BEGIN
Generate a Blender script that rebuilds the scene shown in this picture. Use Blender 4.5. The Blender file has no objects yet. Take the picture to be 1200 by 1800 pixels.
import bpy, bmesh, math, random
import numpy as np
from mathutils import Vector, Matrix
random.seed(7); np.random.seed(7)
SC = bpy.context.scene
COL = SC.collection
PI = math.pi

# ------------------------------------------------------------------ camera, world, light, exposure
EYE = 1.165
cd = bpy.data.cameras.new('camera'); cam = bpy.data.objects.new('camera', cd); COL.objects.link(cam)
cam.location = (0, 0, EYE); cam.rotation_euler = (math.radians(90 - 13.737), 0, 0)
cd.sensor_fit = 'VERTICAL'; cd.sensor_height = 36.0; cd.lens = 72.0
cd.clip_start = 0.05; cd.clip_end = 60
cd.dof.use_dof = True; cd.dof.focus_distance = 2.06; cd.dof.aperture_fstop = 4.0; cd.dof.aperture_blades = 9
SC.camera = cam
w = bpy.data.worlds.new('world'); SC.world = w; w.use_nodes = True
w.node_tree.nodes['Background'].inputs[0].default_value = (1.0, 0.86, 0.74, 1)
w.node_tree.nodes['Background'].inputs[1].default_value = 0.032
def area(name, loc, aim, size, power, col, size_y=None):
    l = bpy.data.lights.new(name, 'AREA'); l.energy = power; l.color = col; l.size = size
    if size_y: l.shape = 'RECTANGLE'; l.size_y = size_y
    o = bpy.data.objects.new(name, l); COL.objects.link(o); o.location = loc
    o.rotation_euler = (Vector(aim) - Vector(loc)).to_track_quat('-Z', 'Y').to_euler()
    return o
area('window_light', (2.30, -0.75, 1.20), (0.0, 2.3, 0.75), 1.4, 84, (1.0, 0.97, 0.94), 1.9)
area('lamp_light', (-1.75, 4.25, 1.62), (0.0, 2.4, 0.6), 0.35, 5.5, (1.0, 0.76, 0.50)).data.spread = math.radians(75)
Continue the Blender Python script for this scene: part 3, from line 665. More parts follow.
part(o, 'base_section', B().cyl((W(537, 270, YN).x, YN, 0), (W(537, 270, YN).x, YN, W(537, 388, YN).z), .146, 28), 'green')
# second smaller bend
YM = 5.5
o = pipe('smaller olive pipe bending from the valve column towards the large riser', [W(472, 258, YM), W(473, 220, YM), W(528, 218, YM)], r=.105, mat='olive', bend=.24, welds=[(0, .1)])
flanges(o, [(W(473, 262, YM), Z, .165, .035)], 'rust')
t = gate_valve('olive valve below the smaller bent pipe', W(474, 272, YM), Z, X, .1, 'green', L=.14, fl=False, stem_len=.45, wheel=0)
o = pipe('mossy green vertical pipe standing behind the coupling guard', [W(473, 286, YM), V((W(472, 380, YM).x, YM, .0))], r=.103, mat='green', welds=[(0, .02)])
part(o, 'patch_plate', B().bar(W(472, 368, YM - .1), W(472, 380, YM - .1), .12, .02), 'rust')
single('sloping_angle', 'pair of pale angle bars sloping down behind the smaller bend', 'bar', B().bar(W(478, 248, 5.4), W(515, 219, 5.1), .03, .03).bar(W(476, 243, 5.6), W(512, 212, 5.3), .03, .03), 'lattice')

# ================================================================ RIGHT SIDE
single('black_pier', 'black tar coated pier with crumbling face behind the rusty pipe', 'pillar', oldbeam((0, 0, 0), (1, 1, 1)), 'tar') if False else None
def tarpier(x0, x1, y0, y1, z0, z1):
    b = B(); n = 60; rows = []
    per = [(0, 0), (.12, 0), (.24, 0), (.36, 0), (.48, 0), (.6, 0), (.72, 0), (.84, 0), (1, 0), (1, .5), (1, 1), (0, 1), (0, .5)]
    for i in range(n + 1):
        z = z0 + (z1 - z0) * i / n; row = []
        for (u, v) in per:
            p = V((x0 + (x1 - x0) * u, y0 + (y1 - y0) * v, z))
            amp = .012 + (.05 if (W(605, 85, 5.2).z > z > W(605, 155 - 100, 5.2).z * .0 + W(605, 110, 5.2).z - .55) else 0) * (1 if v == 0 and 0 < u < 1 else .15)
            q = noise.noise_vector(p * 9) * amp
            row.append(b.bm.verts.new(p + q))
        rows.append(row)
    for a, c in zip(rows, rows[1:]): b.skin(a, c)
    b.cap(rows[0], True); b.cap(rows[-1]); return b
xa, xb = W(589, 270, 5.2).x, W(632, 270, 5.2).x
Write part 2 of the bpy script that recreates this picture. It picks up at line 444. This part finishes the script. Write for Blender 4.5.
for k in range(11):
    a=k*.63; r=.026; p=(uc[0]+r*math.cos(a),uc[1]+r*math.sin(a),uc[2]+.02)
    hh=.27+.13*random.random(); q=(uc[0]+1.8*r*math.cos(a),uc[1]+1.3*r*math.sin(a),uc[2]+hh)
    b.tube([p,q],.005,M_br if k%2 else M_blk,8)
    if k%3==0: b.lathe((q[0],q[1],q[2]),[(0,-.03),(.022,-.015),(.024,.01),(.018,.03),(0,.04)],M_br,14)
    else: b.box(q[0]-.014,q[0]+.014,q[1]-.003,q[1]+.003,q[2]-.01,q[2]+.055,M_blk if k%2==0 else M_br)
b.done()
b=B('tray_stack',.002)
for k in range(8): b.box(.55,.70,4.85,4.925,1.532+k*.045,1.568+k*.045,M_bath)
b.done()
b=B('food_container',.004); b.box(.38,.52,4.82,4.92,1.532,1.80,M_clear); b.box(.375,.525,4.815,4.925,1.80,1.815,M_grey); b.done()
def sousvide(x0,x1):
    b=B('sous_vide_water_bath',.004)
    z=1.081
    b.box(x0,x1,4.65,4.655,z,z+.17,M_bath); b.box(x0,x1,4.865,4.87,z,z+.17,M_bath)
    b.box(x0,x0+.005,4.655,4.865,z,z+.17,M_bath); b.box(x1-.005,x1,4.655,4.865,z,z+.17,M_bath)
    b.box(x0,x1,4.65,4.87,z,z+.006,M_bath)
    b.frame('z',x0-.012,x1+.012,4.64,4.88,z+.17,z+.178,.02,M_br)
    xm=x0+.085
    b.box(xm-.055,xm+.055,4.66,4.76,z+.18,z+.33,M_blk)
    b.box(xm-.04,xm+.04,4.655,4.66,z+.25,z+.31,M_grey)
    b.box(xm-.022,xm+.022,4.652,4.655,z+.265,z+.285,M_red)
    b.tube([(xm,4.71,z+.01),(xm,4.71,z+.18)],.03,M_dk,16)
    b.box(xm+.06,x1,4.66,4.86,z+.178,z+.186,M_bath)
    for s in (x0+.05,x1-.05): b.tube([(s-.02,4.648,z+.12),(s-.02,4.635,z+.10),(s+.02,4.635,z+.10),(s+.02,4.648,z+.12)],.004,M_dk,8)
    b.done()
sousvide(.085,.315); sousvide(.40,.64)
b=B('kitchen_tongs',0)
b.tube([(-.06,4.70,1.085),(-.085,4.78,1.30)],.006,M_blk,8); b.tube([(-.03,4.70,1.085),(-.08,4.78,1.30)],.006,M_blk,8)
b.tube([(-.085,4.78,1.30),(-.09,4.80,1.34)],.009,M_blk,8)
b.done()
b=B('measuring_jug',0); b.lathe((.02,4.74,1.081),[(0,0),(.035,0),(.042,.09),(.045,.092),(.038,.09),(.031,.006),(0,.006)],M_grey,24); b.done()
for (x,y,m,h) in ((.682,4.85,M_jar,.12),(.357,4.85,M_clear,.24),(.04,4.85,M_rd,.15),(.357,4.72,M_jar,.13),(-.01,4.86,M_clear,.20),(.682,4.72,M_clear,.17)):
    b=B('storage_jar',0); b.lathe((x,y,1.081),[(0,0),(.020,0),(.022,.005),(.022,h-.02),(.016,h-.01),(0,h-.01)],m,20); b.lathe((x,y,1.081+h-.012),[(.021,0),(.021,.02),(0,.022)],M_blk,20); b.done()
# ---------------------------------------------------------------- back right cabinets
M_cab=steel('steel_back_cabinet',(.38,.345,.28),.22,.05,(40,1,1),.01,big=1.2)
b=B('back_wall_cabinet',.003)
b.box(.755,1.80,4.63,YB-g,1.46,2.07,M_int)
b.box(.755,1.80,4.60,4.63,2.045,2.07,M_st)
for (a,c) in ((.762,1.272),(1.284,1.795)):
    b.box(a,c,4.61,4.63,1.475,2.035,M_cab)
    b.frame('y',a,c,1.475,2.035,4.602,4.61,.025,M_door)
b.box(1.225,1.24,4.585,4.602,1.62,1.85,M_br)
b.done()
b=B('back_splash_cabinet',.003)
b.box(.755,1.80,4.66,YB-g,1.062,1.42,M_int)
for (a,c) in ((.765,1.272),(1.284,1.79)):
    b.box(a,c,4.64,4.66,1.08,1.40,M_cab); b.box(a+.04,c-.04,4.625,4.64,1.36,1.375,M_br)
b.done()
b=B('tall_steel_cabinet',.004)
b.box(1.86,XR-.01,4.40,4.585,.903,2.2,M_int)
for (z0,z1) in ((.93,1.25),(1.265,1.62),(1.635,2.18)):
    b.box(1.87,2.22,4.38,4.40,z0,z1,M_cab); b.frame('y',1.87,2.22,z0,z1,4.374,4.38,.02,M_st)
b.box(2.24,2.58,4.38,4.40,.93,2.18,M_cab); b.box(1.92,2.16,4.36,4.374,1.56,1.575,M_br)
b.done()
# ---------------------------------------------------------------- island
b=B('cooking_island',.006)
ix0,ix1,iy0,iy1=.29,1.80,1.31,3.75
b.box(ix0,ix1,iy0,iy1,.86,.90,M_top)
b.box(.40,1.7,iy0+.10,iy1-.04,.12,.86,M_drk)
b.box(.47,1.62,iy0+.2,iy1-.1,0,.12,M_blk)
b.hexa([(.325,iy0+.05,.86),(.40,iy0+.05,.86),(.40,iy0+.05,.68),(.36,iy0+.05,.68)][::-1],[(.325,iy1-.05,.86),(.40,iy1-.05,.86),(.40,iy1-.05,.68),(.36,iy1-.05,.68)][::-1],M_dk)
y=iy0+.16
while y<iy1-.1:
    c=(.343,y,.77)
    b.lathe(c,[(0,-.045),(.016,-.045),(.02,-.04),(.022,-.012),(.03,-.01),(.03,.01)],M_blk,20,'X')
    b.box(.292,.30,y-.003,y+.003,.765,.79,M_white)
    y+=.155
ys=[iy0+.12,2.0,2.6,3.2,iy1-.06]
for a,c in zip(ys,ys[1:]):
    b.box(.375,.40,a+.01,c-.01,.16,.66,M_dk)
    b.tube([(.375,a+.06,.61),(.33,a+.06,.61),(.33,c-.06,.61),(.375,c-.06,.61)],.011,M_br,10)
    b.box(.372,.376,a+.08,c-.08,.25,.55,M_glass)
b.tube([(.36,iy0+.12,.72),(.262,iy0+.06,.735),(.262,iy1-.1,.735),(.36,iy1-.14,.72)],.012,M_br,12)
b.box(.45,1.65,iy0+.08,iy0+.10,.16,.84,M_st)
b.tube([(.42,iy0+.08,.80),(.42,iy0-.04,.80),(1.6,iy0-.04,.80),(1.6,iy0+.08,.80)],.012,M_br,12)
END
▶ _Task objective_:
Exactly as they appear, retype the lines from the start of the records through the line containing "PI = math.pi".

▶ _Answer in full_:
Generate a Blender script that rebuilds the scene shown in this picture. Use Blender 4.5. The Blender file has no objects yet. Take the picture to be 1200 by 1800 pixels.
import bpy, bmesh, math, random
import numpy as np
from mathutils import Vector, Matrix
random.seed(7); np.random.seed(7)
SC = bpy.context.scene
COL = SC.collection
PI = math.pi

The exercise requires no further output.